▶ _TASK DESCRIPTION_: Pick out every line with the word "part" and copy it.

▶ _GIVEN INFORMATION_:
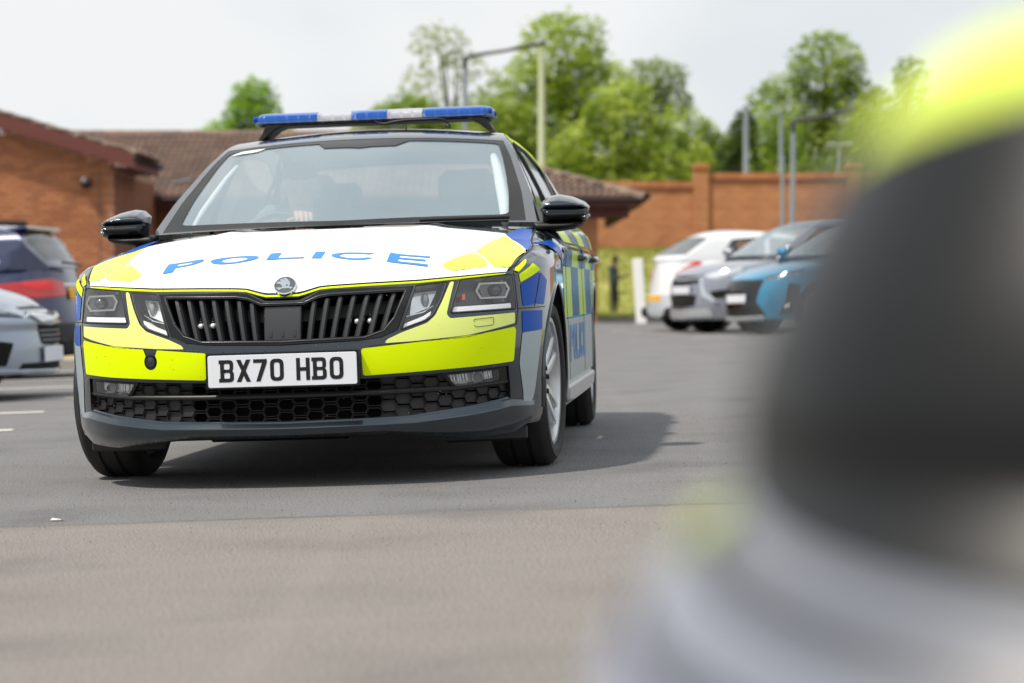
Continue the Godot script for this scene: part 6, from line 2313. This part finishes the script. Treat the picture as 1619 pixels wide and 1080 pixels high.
	# ---------------- white leaning post by the lawn
	var post := thing("post", "flat white wooden post leaning slightly to the left beside the lawn", "post")
	post.position = Vector3(2.54, ground(2.54, -47.5) + 0.0, -47.5)
	post.rotation.z = 0.062
	mb = MB.new()
	mb.box(Vector3(0, 0.62, 0), Vector3(0.20, 1.30, 0.07), 0.012)
	part(post, "board", mb, M.white_post)
	lamps()
	trees()

func lamp_post(label: String, at: Vector3, h: float, r: float, arm: Vector3, m: Material, kind: String) -> void:
	var o := thing("lamp_post", label, "lamp post", "lamp posts behind the patrol car")
	o.position = at
	var mb := MB.new()
	mb.lathe([Vector2(r * 1.5, 0), Vector2(r * 1.5, 0.9), Vector2(r, 1.0), Vector2(r * 0.8, h), Vector2(0, h)], Transform3D.IDENTITY, 14)
	part(o, "pole", mb, m)
	if kind == "arm":
		mb = MB.new()
		var s := Vector3(0, h, 0)
		mb.tube([s + Vector3(0, -0.25, 0), s, s + arm * 0.08 + Vector3(0, 0.05, 0), s + arm * 0.5, s + arm * 0.62], [r * 0.9, r * 0.9, r * 0.7, r * 0.6, r * 0.6], 8)
		part(o, "arm", mb, M.lamp_arm)
		mb = MB.new()
		var d := arm.normalized()
		mb.box(s + arm * 0.80, Vector3(arm.length() * 0.42, 0.09, 0.20), 0.03, Basis(d, Vector3.BACK.cross(d), Vector3.BACK))
		part(o, "lamp_head", mb, M.lamp_arm)
	elif kind != "":
		for q: float in ([-1.0, 1.0] if kind == "double" else [-1.0]):
			mb = MB.new()
			mb.box(Vector3(q * 0.26, h - 0.02, 0), Vector3(0.46, 0.10, 0.20), 0.03)
			part(o, "lamp_head", mb, M.lamp_pole)

func lamps() -> void:
	lamp_post("grey lamp post with a long dark arm rising to the right, above the roof lights", Vector3(-1.20, lawn(-1.2, -62), -62), 6.62, 0.075, Vector3(2.05, 0.40, 0.2), M.lamp_pole, "arm")
	lamp_post("pale weathered pole with no arm before the largest tree", Vector3(0.95, lawn(0.95, -78), -78), 6.5, 0.12, Vector3.ZERO, M.pale_pole, "")
	lamp_post("tall plain grey pole behind the boundary wall, before the dark tree", Vector3(7.72, lawn(7.72, -80), -80), 4.85, 0.10, Vector3.ZERO, M.lamp_pole, "")
	lamp_post("grey lamp post with one small head pointing left behind the boundary wall", Vector3(9.1, lawn(9.1, -82), -82), 4.75, 0.08, Vector3.ZERO, M.lamp_pole, "single")
	lamp_post("lamp post before the boundary wall with a dark arm rising to the right", Vector3(6.96, lawn(6.96, -60), -60), 4.85, 0.075, Vector3(1.46, 0.32, 0.2), M.lamp_pole, "arm")
	lamp_post("shorter bare grey pole just left of the armed lamp post, before the wall", Vector3(6.98, lawn(6.98, -62.5), -62.5), 4.20, 0.06, Vector3.ZERO, M.lamp_pole, "")
	lamp_post("lamp post with two small heads behind the boundary wall, near the right", Vector3(11.5, lawn(11.5, -85), -85), 3.85, 0.07, Vector3.ZERO, M.lamp_pole, "double")

func trees() -> void:
	var V := func(x, y, z) -> Vector3: return Vector3(x, y, z)
	var g0 := Color(0.177, 0.249, 0.049)
	var g1 := Color(0.425, 0.527, 0.121)
	tree("dense bright green round tree above the roof, left of the roof lights", Vector3(-8.7, 1.9, -80), [[V.call(0.15, 4.3, 0), V.call(0.95, 1.45, 0.9)], [V.call(-0.7, 3.4, 0), V.call(1.0, 1.0, 1.0)], [V.call(0.85, 3.5, 0), V.call(0.85, 0.9, 0.9)], [V.call(-0.2, 2.4, 0), V.call(1.7, 1.1, 1.2)]], 4600, 0.17, Color(0.150, 0.277, 0.024), Color(0.425, 0.610, 0.056), 5, 0.16, 0.0)
	tree("thin sparse treetop showing just above the roof lights", Vector3(-4.2, 1.9, -96), [[V.call(0, 5.4, 0), V.call(1.5, 1.1, 1.0)], [V.call(-1.3, 4.7, 0), V.call(1.0, 0.9, 1)], [V.call(1.3, 4.6, 0), V.call(1.2, 0.9, 1)]], 1900, 0.20, g0, g1, 6, 0.14, -0.05)
	tree("tallest broad green tree behind the pale pole", Vector3(1.9, 1.9, -106), [[V.call(0.3, 8.9, 0), V.call(2.2, 2.1, 2.0)], [V.call(-1.2, 6.8, 0.5), V.call(2.2, 2.0, 2)], [V.call(1.7, 7.2, 0), V.call(1.9, 2.0, 2)], [V.call(0.0, 4.6, 0), V.call(3.6, 2.6, 2.5)], [V.call(-2.6, 5.0, 0), V.call(1.6, 2.0, 1.6)]], 7000, 0.24, Color(0.226, 0.299, 0.058), Color(0.571, 0.652, 0.145), 7, 0.28, -0.03)
	tree("sparse half bare tree with thin upper branches left of the tallest tree", Vector3(-2.6, 1.9, -110), [[V.call(-0.8, 9.8, 0), V.call(1.5, 1.1, 1.0)], [V.call(-1.4, 7.8, 0), V.call(1.2, 1.1, 1)], [V.call(0.4, 8.8, 0), V.call(1.2, 0.9, 1)], [V.call(0.9, 6.6, 0), V.call(1.2, 1.4, 1)], [V.call(-0.6, 5.0, 0), V.call(1.4, 1.6, 1)]], 1400, 0.18, Color(0.248, 0.296, 0.106), Color(0.442, 0.490, 0.211), 8, 0.14, -0.24)
	tree("light green bushy tree right of the pale pole, above the wall", Vector3(4.2, 1.9, -90), [[V.call(0, 4.6, 0), V.call(1.7, 2.0, 1.5)], [V.call(-1.5, 3.0, 0), V.call(1.7, 1.9, 1.3)], [V.call(1.6, 3.0, 0), V.call(1.7, 1.9, 1.3)], [V.call(0, 1.8, 0.4), V.call(3.0, 1.6, 1.3)]], 7600, 0.20, Color(0.251, 0.329, 0.068), Color(0.610, 0.660, 0.188), 9, 0.18, 0.10)
	tree("lower light green tree sloping down towards the dark tree", Vector3(7.2, 1.9, -95), [[V.call(-0.6, 4.0, 0), V.call(1.8, 1.8, 1.3)], [V.call(1.3, 3.2, 0), V.call(1.7, 1.7, 1.3)], [V.call(0.1, 1.5, 0.3), V.call(2.5, 1.5, 1.3)]], 5200, 0.20, Color(0.229, 0.296, 0.073), Color(0.549, 0.616, 0.180), 10, 0.16, 0.08)
	tree("leafy mid green tree behind the roof lights, left of the pale pole", Vector3(0.2, 1.9, -92), [[V.call(-0.8, 4.0, 0), V.call(2.2, 2.0, 1.5)], [V.call(0.8, 2.6, 0), V.call(2.0, 2.0, 1.5)], [V.call(-2.0, 2.6, 0), V.call(1.4, 1.8, 1.2)]], 5200, 0.20, Color(0.199, 0.264, 0.057), Color(0.504, 0.569, 0.143), 11, 0.18, 0.08)
	tree("thin crowned tree standing back between the tallest tree and the right tree", Vector3(7.2, 1.9, -122), [[V.call(0, 9.4, 0), V.call(1.7, 1.0, 1.2)], [V.call(-0.7, 7.8, 0), V.call(1.5, 1.3, 1.2)], [V.call(1.0, 8.0, 0), V.call(1.0, 1.0, 1)]], 1700, 0.20, Color(0.204, 0.259, 0.073), Color(0.371, 0.444, 0.138), 12, 0.16, -0.12)
	tree("dark narrow tree above the wall beside the plain grey pole", Vector3(8.8, 1.9, -92), [[V.call(0, 4.3, 0), V.call(0.6, 1.3, 0.5)], [V.call(-0.3, 3.0, 0), V.call(1.0, 1.4, 0.9)], [V.call(0.3, 1.8, 0), V.call(1.6, 1.6, 1.2)]], 3200, 0.16, Color(0.056, 0.096, 0.029), Color(0.150, 0.213, 0.056), 13, 0.14, 0.18)
	tree("tall green tree with uneven crown at the right, above the wall", Vector3(12.8, 1.9, -102), [[V.call(0.4, 8.0, 0), V.call(1.7, 1.6, 1.5)], [V.call(-1.3, 6.0, 0), V.call(1.7, 1.8, 1.4)], [V.call(1.4, 6.0, 0), V.call(1.6, 1.8, 1.4)], [V.call(0, 3.6, 0), V.call(2.9, 2.4, 1.8)]], 6400, 0.21, Color(0.199, 0.272, 0.068), Color(0.503, 0.585, 0.158), 14, 0.24, 0.0)
	tree("dark green lower tree at the right in front of the tall uneven one", Vector3(14.0, 1.9, -94), [[V.call(0, 3.8, 0), V.call(1.6, 1.8, 1.3)], [V.call(-0.9, 2.2, 0), V.call(1.7, 1.7, 1.3)], [V.call(1.1, 2.2, 0), V.call(1.6, 1.7, 1.3)]], 4200, 0.19, Color(0.079, 0.139, 0.026), Color(0.231, 0.314, 0.068), 15, 0.18, 0.10)
	tree("pale green tree left of the tall uneven one, above the double headed lamp", Vector3(10.7, 1.9, -98), [[V.call(0, 4.6, 0), V.call(1.2, 1.7, 1.0)], [V.call(0.2, 2.6, 0), V.call(1.9, 1.8, 1.3)]], 3000, 0.20, Color(0.276, 0.362, 0.095), Color(0.551, 0.652, 0.180), 16, 0.16, 0.02)
	tree("thin dark treetop beyond the yellow shape at the right", Vector3(18.4, 1.9, -112), [[V.call(0, 8.2, 0), V.call(0.9, 1.4, 0.9)], [V.call(-1.6, 7.0, 0), V.call(1.3, 1.1, 1)], [V.call(0.6, 5.6, 0), V.call(2.2, 1.9, 1.6)], [V.call(-1.6, 4.6, 0), V.call(2.0, 1.8, 1.4)]], 3000, 0.21, Color(0.124, 0.176, 0.055), Color(0.283, 0.342, 0.106), 17, 0.2, -0.06)
	var low_labels := ["round hedge tree far left behind the long roof", "second round hedge tree behind the long roof", "hedge tree hidden behind the roof ridge", "low hedge tree behind the roof lights", "low hedge tree behind the boundary wall, left end", "low hedge tree behind the boundary wall, middle", "low hedge tree behind the boundary wall, right end"]
	for i in 7:
		tree(low_labels[i], Vector3([-22, -16.5, -13.5, -2.2, 2.2, 11.6, 16.8][i], 1.9, -88 - (i % 3) * 2.0), [[V.call(0, 1.7, 0), V.call(2.3, 1.9, 1.3)], [V.call(1.2, 1.2, 0.2), V.call(1.8, 1.4, 1.2)]], 2400, 0.20, Color(0.142, 0.213, 0.042), Color(0.362, 0.462, 0.097), 30 + i, 0.12, 0.12, "low trees behind the wall and roof")

func others() -> void:
	driver(Transform3D(Basis(Vector3.UP, deg_to_rad(-4.9)) * Basis(Vector3.BACK, deg_to_rad(1.9)), Vector3(-0.706, 0, -9.257)))
	parked_cars()
	pedestrian()
	helmet()
	# scrap of litter on the asphalt
	var o := thing("litter", "small white scrap lying on the dark asphalt near its joint", "litter")
	o.position = Vector3(-1.40, ground(-1.40, -7.43) + 0.002, -7.43)
	var mb := MB.new()
	mb.quad(Vector3(-0.02, 0.002, 0.008), Vector3(0.018, 0.004, 0.012), Vector3(0.022, 0.001, -0.012), Vector3(-0.016, 0.006, -0.01), Vector3.UP)
	part(o, "scrap", mb, M.paper)

# ------------------------------------------------------------------ ground
const AXY := 0.0855      # sideways lean of the car park, measured across the patrol car's heading
func ground(x: float, z: float) -> float:
	var lat := clampf((x + 0.706) * 0.99635 + (z + 9.257) * AXY, -9.0, 9.0)
	var fade := 1.0 - smoothstep(26.0, 46.0, -z)
	var y := 0.0332 * lat * fade
	y -= 0.16 * smoothstep(48.0, 60.0, -z)
	return y

func sheet(x0: float, x1: float, z0: float, z1: float, step: float, lift: float, called: String, m: Material) -> void:
	var mb := MB.new()
	var nx := maxi(1, ceili((x1 - x0) / step))
	var nz := maxi(1, ceili((z1 - z0) / step))
	for i in nx + 1:
		for j in nz + 1:
			var x := lerpf(x0, x1, float(i) / nx)
			var z := lerpf(z0, z1, float(j) / nz)
			var n := Vector3(ground(x - 0.2, z) - ground(x + 0.2, z), 0.4, ground(x, z - 0.2) - ground(x, z + 0.2)).normalized()
			mb.vert(Vector3(x, ground(x, z) + lift, z), n, Vector2(x, z))
	for i in nx:
		for j in nz:
			var a := i * (nz + 1) + j
			mb.tri_i(a, a + 1, a + nz + 2); mb.tri_i(a, a + nz + 2, a + nz + 1)
	structure(called, mb, m)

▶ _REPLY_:
Continue the Godot script for this scene: part 6, from line 2313. This part finishes the script. Treat the picture as 1619 pixels wide and 1080 pixels high.
	part(post, "board", mb, M.white_post)
	part(o, "pole", mb, m)
		part(o, "arm", mb, M.lamp_arm)
		part(o, "lamp_head", mb, M.lamp_arm)
			part(o, "lamp_head", mb, M.lamp_pole)
	part(o, "scrap", mb, M.paper)